[Start]
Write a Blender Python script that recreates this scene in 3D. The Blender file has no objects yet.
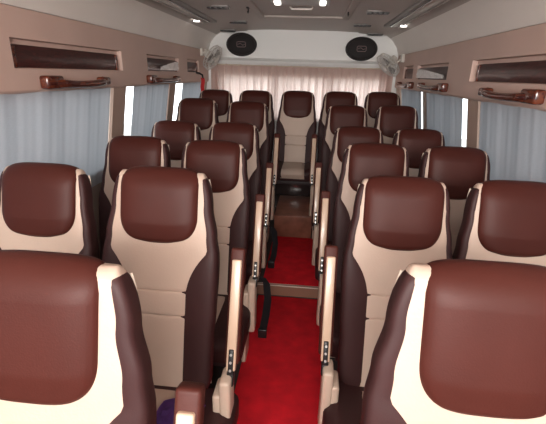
import bpy, bmesh, math, random
from mathutils import Vector, Matrix
random.seed(7)
sc = bpy.context.scene
COL = sc.collection
PI = math.pi
def R(a): return math.radians(a)

# ------------------------------------------------------------------ camera
cam_d = bpy.data.cameras.new('camera'); cam = bpy.data.objects.new('camera', cam_d); COL.objects.link(cam)
F, PITCH, YAW, ROLL = 391.3, 0.3397, 0.0868, 0.0308
cam_d.sensor_fit = 'HORIZONTAL'; cam_d.sensor_width = 36; cam_d.lens = 36 * F / 546
cam_d.clip_start = 0.02; cam_d.clip_end = 200
cam.matrix_world = (Matrix.Translation((0.1667, 0, 1.479)) @ Matrix.Rotation(YAW, 4, 'Z')
                    @ Matrix.Rotation(PI/2 - PITCH, 4, 'X') @ Matrix.Rotation(ROLL, 4, 'Z'))
sc.camera = cam
# ------------------------------------------------------------------ world and light
w = bpy.data.worlds.new('daylight'); sc.world = w; w.use_nodes = True
bg = w.node_tree.nodes['Background']; wn = w.node_tree.nodes; wl = w.node_tree.links
# hazy sky, brighter on the sunny (left) side of the bus
wtc = wn.new('ShaderNodeTexCoord'); wsx = wn.new('ShaderNodeSeparateXYZ'); wmr = wn.new('ShaderNodeMapRange'); wcr = wn.new('ShaderNodeValToRGB')
wl.new(wtc.outputs['Generated'], wsx.inputs[0]); wl.new(wsx.outputs['X'], wmr.inputs['Value'])
wmr.inputs['From Min'].default_value = -.7; wmr.inputs['From Max'].default_value = .7
wmr.inputs['To Min'].default_value = 3.6; wmr.inputs['To Max'].default_value = 1.5
wl.new(wmr.outputs['Result'], bg.inputs[1])
wl.new(wsx.outputs['X'], wcr.inputs[0]); wcr.color_ramp.elements[0].color = (.94, .97, 1, 1); wcr.color_ramp.elements[1].color = (.84, .93, 1, 1); wl.new(wcr.outputs[0], bg.inputs[0])
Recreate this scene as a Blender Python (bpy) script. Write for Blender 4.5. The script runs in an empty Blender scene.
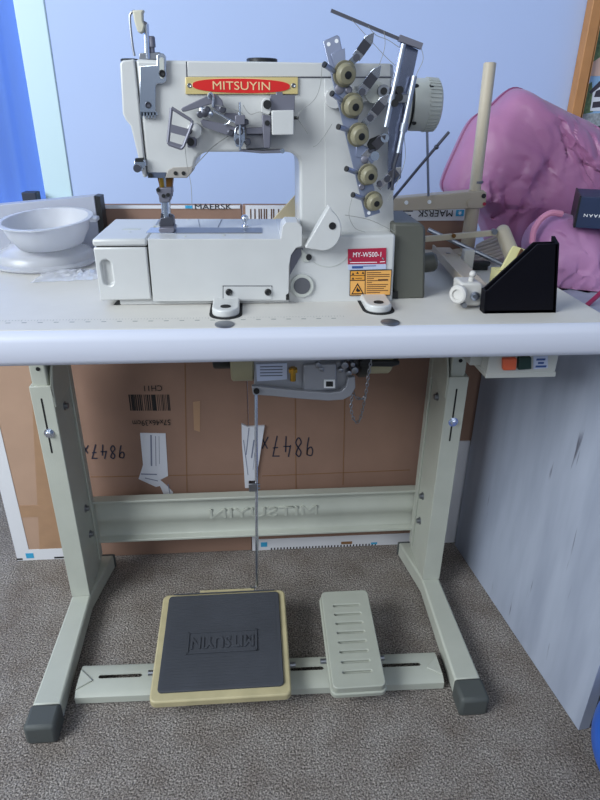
[End]
*Task requirements*:
Return all lines containing "Python".

*Exercise response*:
Write a Blender Python script that recreates this scene in 3D. The Blender file has no objects yet.
Recreate this scene as a Blender Python (bpy) script. Write for Blender 4.5. The script runs in an empty Blender scene.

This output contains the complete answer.